La llegada del mes de agosto implica, año tras año, la interrupción de todo quehacer, con la única salvedad de los básicos y aquellos que se lucran del ocio mayoritario, al margen de una crisis que, como todas las de su género, es absolutamente artificial (las naturales suelen caernos del cielo), hijas bastardas del sistema capitalista y sus brutales métodos de ajuste.
El caso es que este paro sin subsidio de desempleo marca un fin y un principio; y si éste, por razones obvias, se nos antoja inquietante (quién no ha oído hablar nunca de otoños calientes), aquel trae bajo el brazo un oscuro balance y un montón de certezas a que atenernos. Una vez más, el largo y cálido verano centra en agosto nuestras reflexiones y cataliza, cómo no, toda clase de buenos propósitos, destinados por regla general a perderse en el tráfago de las duras realidades de cada día.
Desde el pasado 1 de septiembre hasta el momento de redactar estas líneas, el inventario de la actividad literaria en España arroja un resultado clarísimo: aburrimiento. Los políticos, desde su interesado pragmatismo, dirían: Bueno, es la normalidad, la señal inequívoca de que todo marcha. Y es cierto. Pero también lo es que, cuando todo camina por senderos trazados, cuando la norma prevalece sobre la sorpresa, cuando no pasa nada, el discurso de la literatura se convierte –en el mejor de los casos- en un diálogo de sordos o, peor aún, en cháchara de patio de vecinos, a todas luces insignificante.
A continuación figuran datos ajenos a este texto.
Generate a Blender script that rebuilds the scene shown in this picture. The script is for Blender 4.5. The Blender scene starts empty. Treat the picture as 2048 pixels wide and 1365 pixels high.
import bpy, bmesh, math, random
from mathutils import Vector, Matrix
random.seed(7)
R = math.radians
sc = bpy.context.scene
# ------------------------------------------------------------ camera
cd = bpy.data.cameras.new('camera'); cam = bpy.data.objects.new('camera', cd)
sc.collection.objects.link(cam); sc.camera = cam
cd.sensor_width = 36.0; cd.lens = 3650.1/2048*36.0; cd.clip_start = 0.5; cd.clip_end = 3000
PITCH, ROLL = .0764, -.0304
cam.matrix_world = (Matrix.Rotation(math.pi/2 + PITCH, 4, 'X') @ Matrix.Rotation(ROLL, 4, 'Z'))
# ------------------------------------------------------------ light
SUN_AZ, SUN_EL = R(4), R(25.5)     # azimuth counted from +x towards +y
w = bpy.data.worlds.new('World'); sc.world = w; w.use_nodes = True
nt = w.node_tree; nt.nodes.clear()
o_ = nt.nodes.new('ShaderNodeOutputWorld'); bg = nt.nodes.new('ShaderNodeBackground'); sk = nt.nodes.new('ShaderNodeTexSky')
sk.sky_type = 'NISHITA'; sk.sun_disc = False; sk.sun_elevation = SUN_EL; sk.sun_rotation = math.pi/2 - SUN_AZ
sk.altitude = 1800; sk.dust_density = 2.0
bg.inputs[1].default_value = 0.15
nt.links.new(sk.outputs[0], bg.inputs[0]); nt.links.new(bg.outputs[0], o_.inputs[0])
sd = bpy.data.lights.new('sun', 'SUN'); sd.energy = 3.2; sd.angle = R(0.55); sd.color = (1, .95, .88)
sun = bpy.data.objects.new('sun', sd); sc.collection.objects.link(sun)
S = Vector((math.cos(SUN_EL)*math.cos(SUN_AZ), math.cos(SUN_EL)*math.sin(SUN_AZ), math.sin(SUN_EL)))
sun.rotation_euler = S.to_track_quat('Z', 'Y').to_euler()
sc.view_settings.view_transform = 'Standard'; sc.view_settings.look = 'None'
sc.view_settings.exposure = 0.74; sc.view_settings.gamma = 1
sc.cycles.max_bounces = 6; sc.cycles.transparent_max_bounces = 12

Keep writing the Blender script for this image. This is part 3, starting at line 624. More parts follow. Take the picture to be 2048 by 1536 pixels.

Aquí estamos, aquí seguimos, amarrados a la decepción, mientras lo único que parece interesar a los autores –en el caso de los editores se da por descontado- es la puesta en valor de su discurso, que pasa a convertirse en mercancía, en franca o desleal competencia con los pimientos, las sandías, los trajes de diseño y las videoconsolas, ya en forma de porcentajes estipulados, ya mediante esos cánones que, justos o no, la sociedad percibe como abuso, ese tributo de las cien doncellas, que los cristianos tenían que pagar al invasor musulmán, allá por los años de la Reconquista.
Consecuencia de lo anterior, la sujección de los escritores a las demandas de un mercado que conducen a su antojo políticos, editores, gestores culturales, agentes literarios... una horda de terceros, bajo cuyas camisas de ejecutivo se percibe al enterrador del talento, sepulturero de los ingenios, que maldita la falta que hacen.
Agosto, frío en rostro, cierra, pues, un capitulo, ya se sabe, para lo mismo repetir mañana, como escribió el poeta.